Kash Patel, the nominee for F.B.I. director, is expected to face bruising questions at his Senate confirmation hearing on Thursday about his relative lack of experience, his promise to persecute his enemies and whether he will preserve the bureau’s independence from President Trump.
The nomination of Mr. Patel, 44, a self-described Trump campaign surrogate, has upended the post-Watergate tradition of picking nonpartisan directors. If confirmed, Mr. Patel could provide Mr. Trump with a direct line into the F.B.I., eliminating guardrails meant to insulate the bureau from White House interference.
Christopher A. Wray, the previous director, stepped down this month after Mr. Trump made plain that he would fire him if he did not leave and make way for his nominee.
It is unclear whether Mr. Patel has enough Republican votes to be confirmed, although his allies believe he will prevail. But his unflagging loyalty to Mr. Trump and past inflammatory comments about the FB.I. have yet to incite the backlash that his critics had expected when Mr. Trump announced him as his pick in November.
Democrats have already signaled that they will not support Mr. Patel’s nomination.
“After meeting with Kash Patel, I have grave concerns about his fitness for the role of F.B.I. Director,” said Senator Richard J. Durbin of Illinois, the top Democrat on the Judiciary Committee. “Mr. Patel has neither the experience, the temperament, nor the judgment to lead the Federal Bureau of Investigation.”
Mr. Patel is surely to get grilled about a list of enemies he published in his book, “Government Gangsters,” a pugilistic takedown of bureau officials that takes aim at two current employees, among others.
Mr. Trump’s choice to run the Justice Department, Pam Bondi, already assured senators that there would be no such list if she were confirmed as attorney general. But the abrupt firings of prosecutors who investigated Mr. Trump raises the question of whether Mr. Patel will carry out a campaign of retribution, as both he and the president have long promised.

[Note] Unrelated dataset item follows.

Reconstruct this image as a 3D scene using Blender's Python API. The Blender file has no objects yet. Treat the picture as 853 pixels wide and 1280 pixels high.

In particular, former and current agents are concerned that Mr. Patel will target investigators who worked on the inquiry into Mr. Trump’s 2016 campaign and Russia given that he and the president have repeatedly decried it as hoax. The department’s top watchdog and a special counsel examining the origins of the inquiry have concluded it was legitimate.
The two employees on his enemies list were both involved in the Russia investigation, and Mr. Patel singles out one repeatedly in “Government Gangsters.”
Some agents are not waiting around. At least one who played a central role on the Russia investigation known as “Crossfire Hurricane” recently retired. The agent was already disciplined for making mistakes on the application for a secret surveillance warrant.
Others on the seventh floor of the headquarters where the director’s leadership team sits are bracing for Mr. Patel’s possible arrival. Mr. Patel threatened to fire the top ranks of the bureau and has called the F.B.I. “a threat to the people.”
Questions about his fealty to Mr. Trump and the future of the bureau, including its independence, will be front and center.
He has repeatedly vowed to change the agency, promising to tear apart the intelligence division or turn headquarters into a museum for the so-called deep state that he and Mr. Trump have railed against.
The broadsides reflect Mr. Patel’s skepticism toward critical national security agencies where Mr. Patel also spent time. Previously, Mr. Patel worked as federal prosecutor at the Justice Department’s National Security Division, the National Security Council, Office of the Director of National Intelligence and briefly at the Pentagon before leaving government after Mr. Trump lost the 2020 election.
Indeed, while a federal prosecutor, Mr. Patel was once accused of being a “spy” when he flew to Texas to assist with a terrorism case and was berated by a federal judge in 2016.
“So, what is the utility to me and to the people of America to have you fly down here at their expense, eat at their expense and stay at their expense when there are plenty of capable people over there, in this room plus over there?” the judge said. “You’re just one more nonessential employee from Washington.”
The judge added, “You don’t add a bit of value, do you?”